■ Problem to work on ■
Your task is to output the data exactly as it stands.

■ Information shown ■
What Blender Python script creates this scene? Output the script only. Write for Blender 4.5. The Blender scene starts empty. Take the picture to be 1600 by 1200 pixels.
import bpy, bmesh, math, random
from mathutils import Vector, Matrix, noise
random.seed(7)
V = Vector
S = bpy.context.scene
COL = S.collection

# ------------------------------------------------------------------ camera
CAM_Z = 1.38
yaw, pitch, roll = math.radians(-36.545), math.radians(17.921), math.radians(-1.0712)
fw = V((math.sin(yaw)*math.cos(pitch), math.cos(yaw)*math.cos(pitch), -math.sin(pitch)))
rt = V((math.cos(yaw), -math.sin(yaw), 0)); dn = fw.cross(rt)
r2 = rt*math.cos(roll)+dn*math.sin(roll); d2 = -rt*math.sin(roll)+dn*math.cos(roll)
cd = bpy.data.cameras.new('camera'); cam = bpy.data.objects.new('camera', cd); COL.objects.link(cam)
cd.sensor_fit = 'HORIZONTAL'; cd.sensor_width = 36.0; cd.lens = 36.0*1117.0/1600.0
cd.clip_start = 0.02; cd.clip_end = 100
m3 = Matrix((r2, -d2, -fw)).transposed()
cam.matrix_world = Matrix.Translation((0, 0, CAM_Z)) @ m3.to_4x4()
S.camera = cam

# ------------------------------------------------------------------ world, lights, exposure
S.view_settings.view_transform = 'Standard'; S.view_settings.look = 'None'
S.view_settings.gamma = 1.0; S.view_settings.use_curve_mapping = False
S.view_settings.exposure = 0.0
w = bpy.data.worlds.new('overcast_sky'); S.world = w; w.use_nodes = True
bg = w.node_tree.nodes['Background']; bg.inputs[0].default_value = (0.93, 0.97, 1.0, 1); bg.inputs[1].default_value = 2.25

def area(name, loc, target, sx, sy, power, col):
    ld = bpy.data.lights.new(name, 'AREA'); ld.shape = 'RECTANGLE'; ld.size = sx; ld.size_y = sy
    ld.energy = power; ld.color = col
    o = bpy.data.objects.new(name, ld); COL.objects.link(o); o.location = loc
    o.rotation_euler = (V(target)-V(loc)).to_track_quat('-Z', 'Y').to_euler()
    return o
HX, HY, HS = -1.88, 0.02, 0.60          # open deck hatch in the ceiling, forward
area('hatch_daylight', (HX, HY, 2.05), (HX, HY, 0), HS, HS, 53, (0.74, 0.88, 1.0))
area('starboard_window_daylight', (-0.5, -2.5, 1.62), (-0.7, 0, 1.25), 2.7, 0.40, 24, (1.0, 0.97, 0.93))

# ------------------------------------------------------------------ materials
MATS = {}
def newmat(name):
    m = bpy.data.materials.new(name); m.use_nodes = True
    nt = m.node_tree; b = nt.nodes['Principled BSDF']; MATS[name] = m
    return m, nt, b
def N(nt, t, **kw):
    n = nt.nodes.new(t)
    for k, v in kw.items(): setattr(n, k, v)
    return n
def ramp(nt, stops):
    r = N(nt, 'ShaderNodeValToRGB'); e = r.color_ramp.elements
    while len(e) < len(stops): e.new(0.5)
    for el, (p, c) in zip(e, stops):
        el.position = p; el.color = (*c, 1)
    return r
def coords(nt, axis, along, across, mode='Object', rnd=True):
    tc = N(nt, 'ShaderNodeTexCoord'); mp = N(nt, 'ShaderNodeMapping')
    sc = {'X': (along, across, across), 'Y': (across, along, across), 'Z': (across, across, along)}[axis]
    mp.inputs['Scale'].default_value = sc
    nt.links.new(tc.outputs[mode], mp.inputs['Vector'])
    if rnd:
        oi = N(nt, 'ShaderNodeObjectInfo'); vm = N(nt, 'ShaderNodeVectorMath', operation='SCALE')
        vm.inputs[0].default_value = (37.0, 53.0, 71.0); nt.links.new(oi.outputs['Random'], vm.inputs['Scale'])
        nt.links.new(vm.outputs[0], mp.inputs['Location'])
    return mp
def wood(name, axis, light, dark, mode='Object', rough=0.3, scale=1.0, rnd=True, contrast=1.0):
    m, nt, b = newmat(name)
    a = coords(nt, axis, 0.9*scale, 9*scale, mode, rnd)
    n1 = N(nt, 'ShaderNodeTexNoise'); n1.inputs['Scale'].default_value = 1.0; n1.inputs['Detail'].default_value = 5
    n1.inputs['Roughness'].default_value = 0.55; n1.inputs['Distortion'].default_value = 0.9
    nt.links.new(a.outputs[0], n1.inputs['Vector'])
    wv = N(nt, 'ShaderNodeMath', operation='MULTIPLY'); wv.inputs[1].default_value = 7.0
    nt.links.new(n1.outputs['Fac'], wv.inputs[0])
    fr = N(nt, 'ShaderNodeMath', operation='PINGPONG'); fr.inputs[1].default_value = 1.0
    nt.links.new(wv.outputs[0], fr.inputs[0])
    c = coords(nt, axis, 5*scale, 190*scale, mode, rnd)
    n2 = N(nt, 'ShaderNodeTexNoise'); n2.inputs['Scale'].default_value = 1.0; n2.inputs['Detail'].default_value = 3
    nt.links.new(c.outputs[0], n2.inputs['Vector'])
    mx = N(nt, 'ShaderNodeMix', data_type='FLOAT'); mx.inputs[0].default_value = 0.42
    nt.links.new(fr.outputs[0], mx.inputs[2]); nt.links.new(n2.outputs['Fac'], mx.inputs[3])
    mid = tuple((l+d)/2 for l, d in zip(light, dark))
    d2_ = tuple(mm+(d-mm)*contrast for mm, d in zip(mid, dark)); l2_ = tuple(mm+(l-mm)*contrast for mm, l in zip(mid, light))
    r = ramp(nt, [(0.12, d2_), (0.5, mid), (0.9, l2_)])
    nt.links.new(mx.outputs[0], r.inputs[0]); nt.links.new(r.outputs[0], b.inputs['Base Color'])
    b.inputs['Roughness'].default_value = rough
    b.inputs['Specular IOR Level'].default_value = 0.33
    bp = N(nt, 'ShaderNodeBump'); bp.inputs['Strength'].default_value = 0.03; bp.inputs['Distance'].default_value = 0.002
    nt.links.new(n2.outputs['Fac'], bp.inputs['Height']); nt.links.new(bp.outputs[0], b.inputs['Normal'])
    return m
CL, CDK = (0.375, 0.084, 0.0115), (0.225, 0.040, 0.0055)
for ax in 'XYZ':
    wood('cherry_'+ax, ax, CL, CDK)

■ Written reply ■
What Blender Python script creates this scene? Output the script only. Write for Blender 4.5. The Blender scene starts empty. Take the picture to be 1600 by 1200 pixels.
import bpy, bmesh, math, random
from mathutils import Vector, Matrix, noise
random.seed(7)
V = Vector
S = bpy.context.scene
COL = S.collection

# ------------------------------------------------------------------ camera
CAM_Z = 1.38
yaw, pitch, roll = math.radians(-36.545), math.radians(17.921), math.radians(-1.0712)
fw = V((math.sin(yaw)*math.cos(pitch), math.cos(yaw)*math.cos(pitch), -math.sin(pitch)))
rt = V((math.cos(yaw), -math.sin(yaw), 0)); dn = fw.cross(rt)
r2 = rt*math.cos(roll)+dn*math.sin(roll); d2 = -rt*math.sin(roll)+dn*math.cos(roll)
cd = bpy.data.cameras.new('camera'); cam = bpy.data.objects.new('camera', cd); COL.objects.link(cam)
cd.sensor_fit = 'HORIZONTAL'; cd.sensor_width = 36.0; cd.lens = 36.0*1117.0/1600.0
cd.clip_start = 0.02; cd.clip_end = 100
m3 = Matrix((r2, -d2, -fw)).transposed()
cam.matrix_world = Matrix.Translation((0, 0, CAM_Z)) @ m3.to_4x4()
S.camera = cam

# ------------------------------------------------------------------ world, lights, exposure
S.view_settings.view_transform = 'Standard'; S.view_settings.look = 'None'
S.view_settings.gamma = 1.0; S.view_settings.use_curve_mapping = False
S.view_settings.exposure = 0.0
w = bpy.data.worlds.new('overcast_sky'); S.world = w; w.use_nodes = True
bg = w.node_tree.nodes['Background']; bg.inputs[0].default_value = (0.93, 0.97, 1.0, 1); bg.inputs[1].default_value = 2.25

def area(name, loc, target, sx, sy, power, col):
    ld = bpy.data.lights.new(name, 'AREA'); ld.shape = 'RECTANGLE'; ld.size = sx; ld.size_y = sy
    ld.energy = power; ld.color = col
    o = bpy.data.objects.new(name, ld); COL.objects.link(o); o.location = loc
    o.rotation_euler = (V(target)-V(loc)).to_track_quat('-Z', 'Y').to_euler()
    return o
HX, HY, HS = -1.88, 0.02, 0.60          # open deck hatch in the ceiling, forward
area('hatch_daylight', (HX, HY, 2.05), (HX, HY, 0), HS, HS, 53, (0.74, 0.88, 1.0))
area('starboard_window_daylight', (-0.5, -2.5, 1.62), (-0.7, 0, 1.25), 2.7, 0.40, 24, (1.0, 0.97, 0.93))

# ------------------------------------------------------------------ materials
MATS = {}
def newmat(name):
    m = bpy.data.materials.new(name); m.use_nodes = True
    nt = m.node_tree; b = nt.nodes['Principled BSDF']; MATS[name] = m
    return m, nt, b
def N(nt, t, **kw):
    n = nt.nodes.new(t)
    for k, v in kw.items(): setattr(n, k, v)
    return n
def ramp(nt, stops):
    r = N(nt, 'ShaderNodeValToRGB'); e = r.color_ramp.elements
    while len(e) < len(stops): e.new(0.5)
    for el, (p, c) in zip(e, stops):
        el.position = p; el.color = (*c, 1)
    return r
def coords(nt, axis, along, across, mode='Object', rnd=True):
    tc = N(nt, 'ShaderNodeTexCoord'); mp = N(nt, 'ShaderNodeMapping')
    sc = {'X': (along, across, across), 'Y': (across, along, across), 'Z': (across, across, along)}[axis]
    mp.inputs['Scale'].default_value = sc
    nt.links.new(tc.outputs[mode], mp.inputs['Vector'])
    if rnd:
        oi = N(nt, 'ShaderNodeObjectInfo'); vm = N(nt, 'ShaderNodeVectorMath', operation='SCALE')
        vm.inputs[0].default_value = (37.0, 53.0, 71.0); nt.links.new(oi.outputs['Random'], vm.inputs['Scale'])
        nt.links.new(vm.outputs[0], mp.inputs['Location'])
    return mp
def wood(name, axis, light, dark, mode='Object', rough=0.3, scale=1.0, rnd=True, contrast=1.0):
    m, nt, b = newmat(name)
    a = coords(nt, axis, 0.9*scale, 9*scale, mode, rnd)
    n1 = N(nt, 'ShaderNodeTexNoise'); n1.inputs['Scale'].default_value = 1.0; n1.inputs['Detail'].default_value = 5
    n1.inputs['Roughness'].default_value = 0.55; n1.inputs['Distortion'].default_value = 0.9
    nt.links.new(a.outputs[0], n1.inputs['Vector'])
    wv = N(nt, 'ShaderNodeMath', operation='MULTIPLY'); wv.inputs[1].default_value = 7.0
    nt.links.new(n1.outputs['Fac'], wv.inputs[0])
    fr = N(nt, 'ShaderNodeMath', operation='PINGPONG'); fr.inputs[1].default_value = 1.0
    nt.links.new(wv.outputs[0], fr.inputs[0])
    c = coords(nt, axis, 5*scale, 190*scale, mode, rnd)
    n2 = N(nt, 'ShaderNodeTexNoise'); n2.inputs['Scale'].default_value = 1.0; n2.inputs['Detail'].default_value = 3
    nt.links.new(c.outputs[0], n2.inputs['Vector'])
    mx = N(nt, 'ShaderNodeMix', data_type='FLOAT'); mx.inputs[0].default_value = 0.42
    nt.links.new(fr.outputs[0], mx.inputs[2]); nt.links.new(n2.outputs['Fac'], mx.inputs[3])
    mid = tuple((l+d)/2 for l, d in zip(light, dark))
    d2_ = tuple(mm+(d-mm)*contrast for mm, d in zip(mid, dark)); l2_ = tuple(mm+(l-mm)*contrast for mm, l in zip(mid, light))
    r = ramp(nt, [(0.12, d2_), (0.5, mid), (0.9, l2_)])
    nt.links.new(mx.outputs[0], r.inputs[0]); nt.links.new(r.outputs[0], b.inputs['Base Color'])
    b.inputs['Roughness'].default_value = rough
    b.inputs['Specular IOR Level'].default_value = 0.33
    bp = N(nt, 'ShaderNodeBump'); bp.inputs['Strength'].default_value = 0.03; bp.inputs['Distance'].default_value = 0.002
    nt.links.new(n2.outputs['Fac'], bp.inputs['Height']); nt.links.new(bp.outputs[0], b.inputs['Normal'])
    return m
CL, CDK = (0.375, 0.084, 0.0115), (0.225, 0.040, 0.0055)
for ax in 'XYZ':
    wood('cherry_'+ax, ax, CL, CDK)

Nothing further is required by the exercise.